### Objective
Set down each line of the material that follows, exactly, with no pictures.
## Begin Information supplied
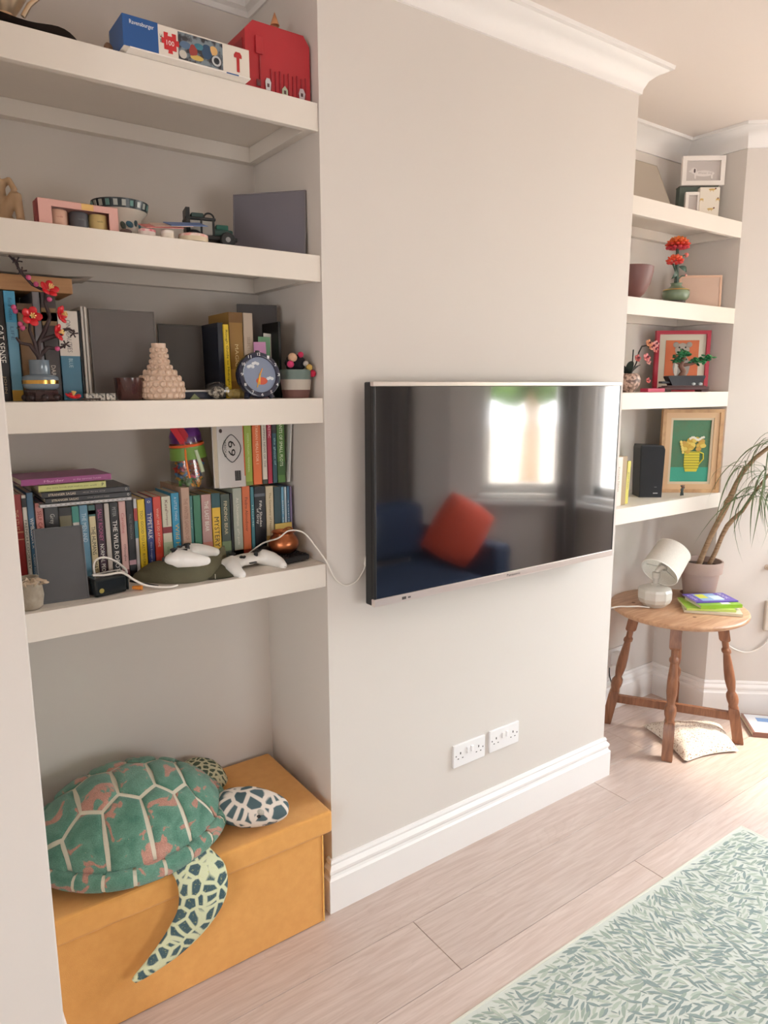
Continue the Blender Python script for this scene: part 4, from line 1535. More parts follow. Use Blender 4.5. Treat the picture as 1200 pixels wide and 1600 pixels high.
def pouchf(a, b):
    x = -.118+.250*a
    yc = .05-.055*math.sin(a*PI*.85)
    wd = .012+.070*math.sin(min(1, a*1.08)*PI)**.6
    y = yc+wd*(b-.5)*2*.85
    h = (.004+.048*math.sin(a*PI)**.5)*(1-abs(2*b-1)**2.5)
    h += .062*max(0, (a-.76)/.24)*(.3+.7*b)+.006*math.sin(a*23+b*5)*(1-abs(2*b-1))
    return (x, y, max(.0008, h))


obj('crown', MB().grid(pouchf, 36, 18).grid(lambda a, b: Vector(pouchf(a, b)[:2]+(.0006,)), 36, 18), M_OLI, pch, sharp=90)
obj('brim', MB().grid(lambda a, b: (.02+.13*a, -.055-.028*math.sin(a*PI)+.075*b*(1-.3*a), .004+.012*math.sin(a*PI)*b+.022*a*a*b), 20, 8).grid(lambda a, b: (.02+.13*a, -.055-.028*math.sin(a*PI)+.075*b*(1-.3*a), .001+.012*math.sin(a*PI)*b+.022*a*a*b), 20, 8), mat((84, 82, 62), .85, bump=(240, .3)), pch, sharp=90)
obj('label_stitch', MB().b2((.055, -.0835, .004), (.0565, -.0825, .017)), mat((206, 200, 180), .7), pch)


def ctrl_mesh():
    P = []
    for sg in (-1, 1):
        P.append(lambda mb, s=sg: mb.ell((s*.046, .010, .022), (.036, .034, .017)))
        P.append(lambda mb, s=sg: mb.tube([(s*.050, .010, .022), (s*.064, -.020, .019), (s*.070, -.048, .013), (s*.068, -.064, .010)], [.024, .021, .016, .012], 16))
        P.append(lambda mb, s=sg: mb.ell((s*.068, -.064, .010), (.0122, .0122, .0115)))
    P.append(lambda mb: mb.ell((0, .014, .024), (.060, .030, .015)))
    P.append(lambda mb: mb.ell((0, .006, .022), (.040, .024, .013)))
    return blob(P, .0032, 8)


CM = ctrl_mesh()
M_CTRL = mat((236, 234, 230), .35)


def controller(label, loc, rot):
    t = thing('game_controller', label, 'controller', loc, 0, 'white game controllers on the lowest shelf', rot=rot)
    link('body', CM, M_CTRL, t)
    for x, y in ((-.042, .018), (.022, -.002)):
        obj('thumbstick', MB().lathe([(.006, .032), (.006, .042), (.0095, .044), (.0095, .047), (.007, .048), (0, .0465)], 18, c=(x, y, 0)), M_BLACK, t)
    obj('bumper', MB().b2((-.060, .034, .018), (-.018, .047, .030), bev=.004), M_BLACK, t)
    obj('bumper', MB().b2((.018, .034, .018), (.060, .047, .030), bev=.004), M_BLACK, t)
    for k in range(4):
        obj('button', MB().lathe([(.0042, .036), (.0042, .0415), (0, .042)], 12, c=(.046+.009*math.cos(k*PI/2), .018+.009*math.sin(k*PI/2), 0)), mat((40, 40, 42), .3), t)
    obj('dpad', MB().box((-.022, -.002, .037), (.018, .006, .005), bev=.001).box((-.022, -.002, .037), (.006, .018, .005), bev=.001), M_BLACK, t)
    obj('port', MB().b2((-.011, -.0235, .019), (.011, -.016, .0225), bev=.0008), mat((50, 50, 52), .3), t)
    obj('grip_seam', MB().tube([(.0575, -.066, .008), (.068, -.0765, .008), (.0785, -.066, .008)], .0007, 5), mat((150, 148, 146), .5), t)
    return t


controller('white game controller lying in the olive cap', (.620, .072, Z4+.045), (RAD(-6), RAD(4), RAD(58)))
controller('white game controller resting on the bare shelf beside the copper pot', (.802, .090, Z4-.0015), (RAD(2), RAD(0), RAD(10)))

# copper pot
kb = thing('keypad', 'black ribbed square pad under the copper pot', 'pad', (.925, .108, Z4), RAD(8))
obj('base', MB().b2((-.050, -.052, .003), (.050, .050, .020), bev=.006, seg=3), mat((24, 24, 26), .4), kb)
for k in range(6):
    for j in range(5):
        pass
kk = MB()
for k in range(9):
    for j in range(8):
        kk.box((-.040+k*.010, -.040+j*.0112, .0212), (.007, .0075, .0025), bev=.0006, seg=1)
o = obj('studs', kk, mat((30, 30, 32), .35), kb)
o['kind'] = 'stuff'
for x in (-.035, .035):
    obj('foot', MB().b2((x-.008, -.04, 0), (x+.008, .04, .0029)), M_BLACK, kb)
pot = thing('copper_pot', 'round hammered copper pot with ring handle on the black pad', 'pot', (.922, .112, Z4+.0228))
obj('body', MB().lathe([(0, .0), (.022, 0), (.036, .008), (.0435, .022), (.0435, .034), (.037, .048), (.030, .053), (.029, .058), (.034, .061), (.035, .063), (.033, .064), (.027, .058), (.027, .052), (0, .050)], 40), mat((176, 108, 72), .32, metal=1.0, bump=(60, .35)), pot)
obj('ring_handle', MB().tube([(.016*math.cos(a), -.030, .068+.011*math.sin(a)) for a in [PI*k/14 for k in range(15)]], .0022, 8), mat((150, 90, 60), .35, metal=1.0), pot)
o = obj('note_card', MB().b2((-.028, -.002, 0), (.028, .002, .098), bev=.0005), mat((214, 186, 100), .6), loc=(.952, .1675, Z4), rot=(0, 0, RAD(3)))
tag(o, 'yellow card standing behind the copper pot', 'card')
o = obj('sunglasses_case', MB().ell((0, 0, .022), (.030, .024, .0215)), mat((26, 24, 26), .35), loc=(.872, .145, Z4), sharp=90)
tag(o, 'small rounded black case beside the copper pot', 'case')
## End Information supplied
### Reply to the exercise
Continue the Blender Python script for this scene: part 4, from line 1535. More parts follow. Use Blender 4.5. Treat the picture as 1200 pixels wide and 1600 pixels high.
def pouchf(a, b):
    x = -.118+.250*a
    yc = .05-.055*math.sin(a*PI*.85)
    wd = .012+.070*math.sin(min(1, a*1.08)*PI)**.6
    y = yc+wd*(b-.5)*2*.85
    h = (.004+.048*math.sin(a*PI)**.5)*(1-abs(2*b-1)**2.5)
    h += .062*max(0, (a-.76)/.24)*(.3+.7*b)+.006*math.sin(a*23+b*5)*(1-abs(2*b-1))
    return (x, y, max(.0008, h))


obj('crown', MB().grid(pouchf, 36, 18).grid(lambda a, b: Vector(pouchf(a, b)[:2]+(.0006,)), 36, 18), M_OLI, pch, sharp=90)
obj('brim', MB().grid(lambda a, b: (.02+.13*a, -.055-.028*math.sin(a*PI)+.075*b*(1-.3*a), .004+.012*math.sin(a*PI)*b+.022*a*a*b), 20, 8).grid(lambda a, b: (.02+.13*a, -.055-.028*math.sin(a*PI)+.075*b*(1-.3*a), .001+.012*math.sin(a*PI)*b+.022*a*a*b), 20, 8), mat((84, 82, 62), .85, bump=(240, .3)), pch, sharp=90)
obj('label_stitch', MB().b2((.055, -.0835, .004), (.0565, -.0825, .017)), mat((206, 200, 180), .7), pch)


def ctrl_mesh():
    P = []
    for sg in (-1, 1):
        P.append(lambda mb, s=sg: mb.ell((s*.046, .010, .022), (.036, .034, .017)))
        P.append(lambda mb, s=sg: mb.tube([(s*.050, .010, .022), (s*.064, -.020, .019), (s*.070, -.048, .013), (s*.068, -.064, .010)], [.024, .021, .016, .012], 16))
        P.append(lambda mb, s=sg: mb.ell((s*.068, -.064, .010), (.0122, .0122, .0115)))
    P.append(lambda mb: mb.ell((0, .014, .024), (.060, .030, .015)))
    P.append(lambda mb: mb.ell((0, .006, .022), (.040, .024, .013)))
    return blob(P, .0032, 8)


CM = ctrl_mesh()
M_CTRL = mat((236, 234, 230), .35)


def controller(label, loc, rot):
    t = thing('game_controller', label, 'controller', loc, 0, 'white game controllers on the lowest shelf', rot=rot)
    link('body', CM, M_CTRL, t)
    for x, y in ((-.042, .018), (.022, -.002)):
        obj('thumbstick', MB().lathe([(.006, .032), (.006, .042), (.0095, .044), (.0095, .047), (.007, .048), (0, .0465)], 18, c=(x, y, 0)), M_BLACK, t)
    obj('bumper', MB().b2((-.060, .034, .018), (-.018, .047, .030), bev=.004), M_BLACK, t)
    obj('bumper', MB().b2((.018, .034, .018), (.060, .047, .030), bev=.004), M_BLACK, t)
    for k in range(4):
        obj('button', MB().lathe([(.0042, .036), (.0042, .0415), (0, .042)], 12, c=(.046+.009*math.cos(k*PI/2), .018+.009*math.sin(k*PI/2), 0)), mat((40, 40, 42), .3), t)
    obj('dpad', MB().box((-.022, -.002, .037), (.018, .006, .005), bev=.001).box((-.022, -.002, .037), (.006, .018, .005), bev=.001), M_BLACK, t)
    obj('port', MB().b2((-.011, -.0235, .019), (.011, -.016, .0225), bev=.0008), mat((50, 50, 52), .3), t)
    obj('grip_seam', MB().tube([(.0575, -.066, .008), (.068, -.0765, .008), (.0785, -.066, .008)], .0007, 5), mat((150, 148, 146), .5), t)
    return t


controller('white game controller lying in the olive cap', (.620, .072, Z4+.045), (RAD(-6), RAD(4), RAD(58)))
controller('white game controller resting on the bare shelf beside the copper pot', (.802, .090, Z4-.0015), (RAD(2), RAD(0), RAD(10)))

# copper pot
kb = thing('keypad', 'black ribbed square pad under the copper pot', 'pad', (.925, .108, Z4), RAD(8))
obj('base', MB().b2((-.050, -.052, .003), (.050, .050, .020), bev=.006, seg=3), mat((24, 24, 26), .4), kb)
for k in range(6):
    for j in range(5):
        pass
kk = MB()
for k in range(9):
    for j in range(8):
        kk.box((-.040+k*.010, -.040+j*.0112, .0212), (.007, .0075, .0025), bev=.0006, seg=1)
o = obj('studs', kk, mat((30, 30, 32), .35), kb)
o['kind'] = 'stuff'
for x in (-.035, .035):
    obj('foot', MB().b2((x-.008, -.04, 0), (x+.008, .04, .0029)), M_BLACK, kb)
pot = thing('copper_pot', 'round hammered copper pot with ring handle on the black pad', 'pot', (.922, .112, Z4+.0228))
obj('body', MB().lathe([(0, .0), (.022, 0), (.036, .008), (.0435, .022), (.0435, .034), (.037, .048), (.030, .053), (.029, .058), (.034, .061), (.035, .063), (.033, .064), (.027, .058), (.027, .052), (0, .050)], 40), mat((176, 108, 72), .32, metal=1.0, bump=(60, .35)), pot)
obj('ring_handle', MB().tube([(.016*math.cos(a), -.030, .068+.011*math.sin(a)) for a in [PI*k/14 for k in range(15)]], .0022, 8), mat((150, 90, 60), .35, metal=1.0), pot)
o = obj('note_card', MB().b2((-.028, -.002, 0), (.028, .002, .098), bev=.0005), mat((214, 186, 100), .6), loc=(.952, .1675, Z4), rot=(0, 0, RAD(3)))
tag(o, 'yellow card standing behind the copper pot', 'card')
o = obj('sunglasses_case', MB().ell((0, 0, .022), (.030, .024, .0215)), mat((26, 24, 26), .35), loc=(.872, .145, Z4), sharp=90)
tag(o, 'small rounded black case beside the copper pot', 'case')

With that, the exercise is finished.